When former president George W. Bush signed into law the Aviation and Transportation Security Act (ATSA) following the 9/11 terrorist attacks, which established the existence of the Transportation Security Administration (TSA), America was told flying would become a safer and more secure experience for everyone. But more than a decade later, the TSA has shown itself to be an abusive and ineffective "national embarrassment," to quote the words of former TSA head Kip Hawley, who says the agency is in desperate need of reform.
First confirmed in July 2005, Hawley served as head of the TSA until January 2009, during which time he witnessed the agency spiral into the shameless, bureaucratic nightmare that it is today.
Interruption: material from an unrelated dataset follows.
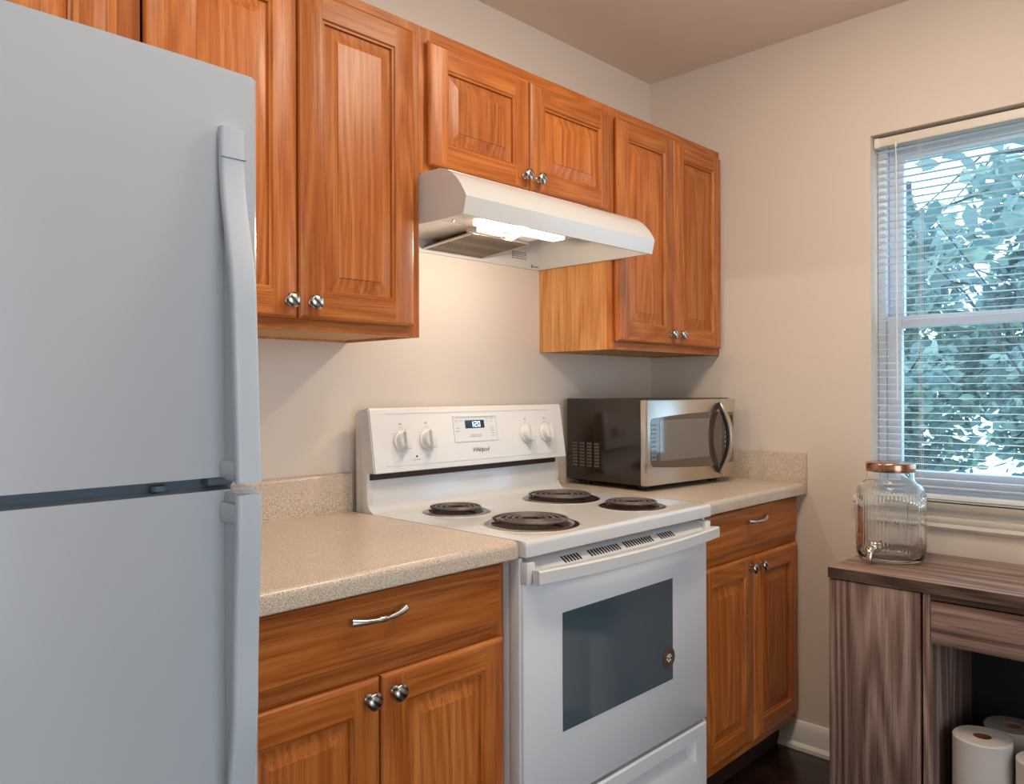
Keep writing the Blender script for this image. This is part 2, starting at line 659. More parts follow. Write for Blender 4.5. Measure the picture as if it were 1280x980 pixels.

From frivolous "security" measures like banning all liquids and forcing the removal of travelers' shoes, to full-body pat downs and pointless "witch hunt" protocols for ubiquitous objects like lighters, the TSA's security theater has evolved into a gross abuse of power, and one that is now the laughing stock of the world.
"More than a decade after 9/11, it is a national embarrassment that our airport security system remains so hopelessly bureaucratic and disconnected from the people whom it is meant to protect," wrote Hawley in a recent Wall Street Journal (WSJ) editorial. "In attempting to eliminate all risk from flying, we have made air travel an unending nightmare for U.S. passengers and visitors from overseas, while at the same time creating a security system that is brittle where it needs to be supple."
You can read his entire piece here:
http://online.wsj.com
Hawley goes on to explain how the TSA has repeatedly failed to keep up with staying one step ahead of potential terrorist threats, and has instead adopted an ever-growing list of arbitrary regulations that target specific items and activities as part of a checklist screening regimen. Any terrorist with even the slightest bit of common sense will know what to avoid when planning an attack, in other words, because of the TSA's narrow and shortsighted approach to security screening.
Reforming TSA would help, but abolishing it would be better
While Hawley offers some great ideas about how to fix these and other problems at the TSA, his solutions are predicated on the false notion that the very existence of the TSA is somehow valid and legitimate. The TSA's airport checkpoints, which are slowly expanding into ground-based checkpoints, are wholly unconstitutional, and have no place in a free republic.
If private airlines and airports wish to instigate their own security measures -- this had been the case before 9/11 and before the establishment of the TSA -- then they are free to do so. But the federal government forcibly scanning, patting down, and physically harassing innocent travelers in the name of "national security" is a gross violation of the U.S. Constitution, and particularly the Fourth Amendment which prohibits unreasonable searches and seizures.
Rather than reform, the TSA is in great need of being abolished. Only then can a rational, sane approach to airport security take its place in America's airports.